Read a preview here here

 

The book recreates the parallel but contrasting lives of two geniuses of the German Enlightenment, the naturalist and explorer Alexander von Humboldt and the mathematician and physicist Carl Friedrich Gauss who, towards the end of the 18th century, set out to measure the world. It was also made into a great movie, but I've yet to dare to bring the DVD-player into the bathroom, so the book will have to do.

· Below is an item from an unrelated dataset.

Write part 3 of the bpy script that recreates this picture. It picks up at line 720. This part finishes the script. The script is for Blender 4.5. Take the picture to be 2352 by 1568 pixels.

What I remember most from the movie is the above scene of young Gauss - pronounced, by the way, like "house" but with a 'G' - not because he was born in my home town but because he solved the tedious mathematical task, set by his teacher Büttner, of adding up all the numbers from one to one hundred not in hours but in three minutes.

 

 

It reminds me of how we were trained before mechanical machines, let alone computer devices, had become available: USE YOUR BRAIN! Our mathematics teacher called them "Rechenvorteile", perhaps best translated as "mathematical shortcuts". Want to know how many years it will take to double your money at any given rate of compound interest? Divide the rate of interest into the number 72! It's approximate but good enough for a quick answer. Cannot balance your books? If the difference is divisible by 9, chances are it's a transposition error.

More than sixty years later, these and a dozen other "Rechenvorteile" are still imprinted on my brain as are the multiplication tables and my teacher's brilliant method to put them there. Thanks to his teaching, I have balanced many sets of books in my long career as an accountant, and thanks to him, I have also doubled my money many times over.